If you’re working out to lose weight, you’re generally going to be doing longer workouts with less intensity in each rep. That means lighter weights. If this is your goal, you can probably get away with a smaller home set in a range between 2 1/2 to 30 pounds.

Trying to build muscle? You’ll probably doing exercises that test your limits in a shorter time period. With these kind of workouts, you’ll need a little more weight and a lot more range: From 15 to 50 pounds is a good start for beginners. For high-intensity workouts or intensive strength training, you’ll want to increase the upper range of your dumbbell weight to 70 pounds or more.

Again, these ranges will vary a lot depending on your experience level, sex and other health factors. Start small to be safe.

More to Explore

How did dumbbells get their name?
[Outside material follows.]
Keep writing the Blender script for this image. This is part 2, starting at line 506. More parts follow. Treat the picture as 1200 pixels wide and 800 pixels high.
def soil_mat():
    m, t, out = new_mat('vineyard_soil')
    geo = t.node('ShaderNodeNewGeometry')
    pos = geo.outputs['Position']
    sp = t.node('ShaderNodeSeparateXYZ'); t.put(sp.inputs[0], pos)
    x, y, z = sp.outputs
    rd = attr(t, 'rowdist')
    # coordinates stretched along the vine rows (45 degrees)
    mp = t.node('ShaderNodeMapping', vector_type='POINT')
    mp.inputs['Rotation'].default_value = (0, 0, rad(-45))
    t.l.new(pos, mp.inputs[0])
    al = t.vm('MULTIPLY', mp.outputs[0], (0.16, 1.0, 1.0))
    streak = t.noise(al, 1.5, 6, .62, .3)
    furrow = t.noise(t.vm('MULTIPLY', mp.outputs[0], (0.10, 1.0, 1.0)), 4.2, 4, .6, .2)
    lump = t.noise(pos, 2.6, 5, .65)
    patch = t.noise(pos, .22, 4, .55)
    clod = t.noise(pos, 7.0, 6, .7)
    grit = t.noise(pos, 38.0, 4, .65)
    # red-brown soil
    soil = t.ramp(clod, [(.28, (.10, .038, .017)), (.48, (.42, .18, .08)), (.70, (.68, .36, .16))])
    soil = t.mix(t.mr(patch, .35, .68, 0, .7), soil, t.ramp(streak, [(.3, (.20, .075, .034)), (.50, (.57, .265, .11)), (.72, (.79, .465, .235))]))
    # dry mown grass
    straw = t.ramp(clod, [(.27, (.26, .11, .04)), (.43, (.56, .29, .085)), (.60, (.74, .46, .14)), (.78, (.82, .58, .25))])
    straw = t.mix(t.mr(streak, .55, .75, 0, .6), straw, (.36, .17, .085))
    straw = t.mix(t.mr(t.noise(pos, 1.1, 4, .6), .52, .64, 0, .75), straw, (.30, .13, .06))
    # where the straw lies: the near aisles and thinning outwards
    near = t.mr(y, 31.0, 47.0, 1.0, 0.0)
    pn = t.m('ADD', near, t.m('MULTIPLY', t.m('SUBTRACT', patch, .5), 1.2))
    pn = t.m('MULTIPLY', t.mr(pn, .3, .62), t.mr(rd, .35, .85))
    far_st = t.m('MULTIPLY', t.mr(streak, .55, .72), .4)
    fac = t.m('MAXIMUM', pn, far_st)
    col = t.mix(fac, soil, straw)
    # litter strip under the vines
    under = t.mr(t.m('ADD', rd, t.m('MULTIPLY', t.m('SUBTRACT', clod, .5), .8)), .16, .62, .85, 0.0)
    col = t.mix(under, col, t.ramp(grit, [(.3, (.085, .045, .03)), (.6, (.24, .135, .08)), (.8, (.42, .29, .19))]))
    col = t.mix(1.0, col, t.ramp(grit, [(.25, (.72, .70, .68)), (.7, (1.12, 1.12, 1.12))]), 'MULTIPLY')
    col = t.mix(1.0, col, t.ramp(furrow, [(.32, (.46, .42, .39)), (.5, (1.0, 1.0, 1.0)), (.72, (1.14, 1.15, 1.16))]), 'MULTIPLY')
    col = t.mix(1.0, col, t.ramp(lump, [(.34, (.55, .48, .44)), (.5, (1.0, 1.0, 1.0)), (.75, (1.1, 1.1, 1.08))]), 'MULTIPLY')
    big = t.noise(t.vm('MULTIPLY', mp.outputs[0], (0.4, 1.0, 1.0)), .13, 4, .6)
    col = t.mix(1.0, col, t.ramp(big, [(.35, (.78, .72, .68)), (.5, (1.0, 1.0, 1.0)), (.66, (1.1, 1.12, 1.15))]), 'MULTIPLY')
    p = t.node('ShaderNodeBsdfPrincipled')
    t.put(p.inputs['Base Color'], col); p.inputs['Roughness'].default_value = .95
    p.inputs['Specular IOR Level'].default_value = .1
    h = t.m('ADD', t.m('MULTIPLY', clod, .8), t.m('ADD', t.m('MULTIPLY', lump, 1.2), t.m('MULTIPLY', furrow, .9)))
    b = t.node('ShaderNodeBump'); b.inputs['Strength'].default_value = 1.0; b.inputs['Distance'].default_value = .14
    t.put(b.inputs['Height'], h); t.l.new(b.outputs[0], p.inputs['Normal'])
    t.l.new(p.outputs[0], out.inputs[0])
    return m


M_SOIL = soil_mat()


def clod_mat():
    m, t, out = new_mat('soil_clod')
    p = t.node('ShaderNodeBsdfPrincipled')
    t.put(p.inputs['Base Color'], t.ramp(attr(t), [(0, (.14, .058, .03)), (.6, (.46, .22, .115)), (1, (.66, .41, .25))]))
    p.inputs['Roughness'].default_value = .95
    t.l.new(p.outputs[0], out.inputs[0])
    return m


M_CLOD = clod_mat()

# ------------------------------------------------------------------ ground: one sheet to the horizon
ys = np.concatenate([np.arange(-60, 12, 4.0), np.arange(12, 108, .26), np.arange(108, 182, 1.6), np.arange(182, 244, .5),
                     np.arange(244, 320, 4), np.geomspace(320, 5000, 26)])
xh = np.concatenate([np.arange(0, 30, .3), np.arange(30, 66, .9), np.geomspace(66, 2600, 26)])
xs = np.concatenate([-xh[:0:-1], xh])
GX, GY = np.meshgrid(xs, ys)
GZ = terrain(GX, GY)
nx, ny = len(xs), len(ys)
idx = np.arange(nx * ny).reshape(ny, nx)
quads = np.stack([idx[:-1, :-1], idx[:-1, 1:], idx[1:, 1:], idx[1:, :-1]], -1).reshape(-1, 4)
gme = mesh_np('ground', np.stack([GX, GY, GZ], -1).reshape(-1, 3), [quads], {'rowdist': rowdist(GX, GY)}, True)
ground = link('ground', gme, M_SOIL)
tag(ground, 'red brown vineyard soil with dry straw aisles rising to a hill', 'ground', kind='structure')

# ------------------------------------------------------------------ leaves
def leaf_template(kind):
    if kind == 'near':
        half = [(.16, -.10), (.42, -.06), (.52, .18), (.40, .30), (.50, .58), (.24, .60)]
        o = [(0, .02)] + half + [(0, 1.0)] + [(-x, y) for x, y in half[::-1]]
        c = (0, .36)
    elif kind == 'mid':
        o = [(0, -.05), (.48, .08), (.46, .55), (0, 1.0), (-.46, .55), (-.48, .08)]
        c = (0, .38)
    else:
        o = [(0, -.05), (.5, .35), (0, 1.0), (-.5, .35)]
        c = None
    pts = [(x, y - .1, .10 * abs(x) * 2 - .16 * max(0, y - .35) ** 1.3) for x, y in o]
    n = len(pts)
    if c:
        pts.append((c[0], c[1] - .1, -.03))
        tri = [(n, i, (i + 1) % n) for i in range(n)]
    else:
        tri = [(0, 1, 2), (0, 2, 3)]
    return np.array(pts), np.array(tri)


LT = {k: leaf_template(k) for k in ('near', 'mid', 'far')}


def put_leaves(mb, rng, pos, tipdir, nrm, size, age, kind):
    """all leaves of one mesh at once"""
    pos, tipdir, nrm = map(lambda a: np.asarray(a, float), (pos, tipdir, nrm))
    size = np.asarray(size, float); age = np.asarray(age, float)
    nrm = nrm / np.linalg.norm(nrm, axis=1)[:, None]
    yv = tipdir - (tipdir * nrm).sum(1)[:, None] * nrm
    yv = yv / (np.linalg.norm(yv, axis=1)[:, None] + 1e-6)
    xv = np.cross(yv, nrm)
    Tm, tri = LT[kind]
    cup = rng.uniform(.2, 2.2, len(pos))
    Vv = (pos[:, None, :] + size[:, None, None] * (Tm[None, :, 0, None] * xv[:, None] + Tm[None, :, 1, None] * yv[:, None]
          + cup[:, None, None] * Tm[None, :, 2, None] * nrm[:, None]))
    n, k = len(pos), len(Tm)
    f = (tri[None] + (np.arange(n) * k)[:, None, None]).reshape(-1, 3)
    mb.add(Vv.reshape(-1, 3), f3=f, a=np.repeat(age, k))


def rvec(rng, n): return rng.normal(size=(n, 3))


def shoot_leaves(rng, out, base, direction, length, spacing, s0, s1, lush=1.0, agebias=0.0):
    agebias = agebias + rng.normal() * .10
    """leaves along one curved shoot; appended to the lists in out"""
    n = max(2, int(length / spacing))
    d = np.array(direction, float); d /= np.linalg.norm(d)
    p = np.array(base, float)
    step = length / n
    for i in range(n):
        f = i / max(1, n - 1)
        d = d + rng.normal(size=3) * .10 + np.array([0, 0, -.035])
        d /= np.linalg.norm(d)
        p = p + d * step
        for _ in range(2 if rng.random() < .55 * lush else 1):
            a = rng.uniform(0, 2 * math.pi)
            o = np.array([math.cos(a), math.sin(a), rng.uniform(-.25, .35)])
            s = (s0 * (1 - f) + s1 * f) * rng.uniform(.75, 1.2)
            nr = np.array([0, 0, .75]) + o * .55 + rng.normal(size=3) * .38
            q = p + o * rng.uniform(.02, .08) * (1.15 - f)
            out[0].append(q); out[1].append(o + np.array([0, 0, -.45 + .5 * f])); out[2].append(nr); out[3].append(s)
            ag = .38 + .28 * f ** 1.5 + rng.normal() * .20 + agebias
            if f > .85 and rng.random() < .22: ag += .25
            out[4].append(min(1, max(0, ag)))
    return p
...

The exact origins are unclear, but the most credible stories reference a curious fitness craze in the early 17th century.

Before there were gymnasiums, the earliest gym rats would take the giant clappers out of church bells and lift them to build muscle. These prototypical weights were part of a bell but made no noise, and were, therefore, “dumb.” Even after blacksmiths started making the weights specifically for lifting, the name stuck.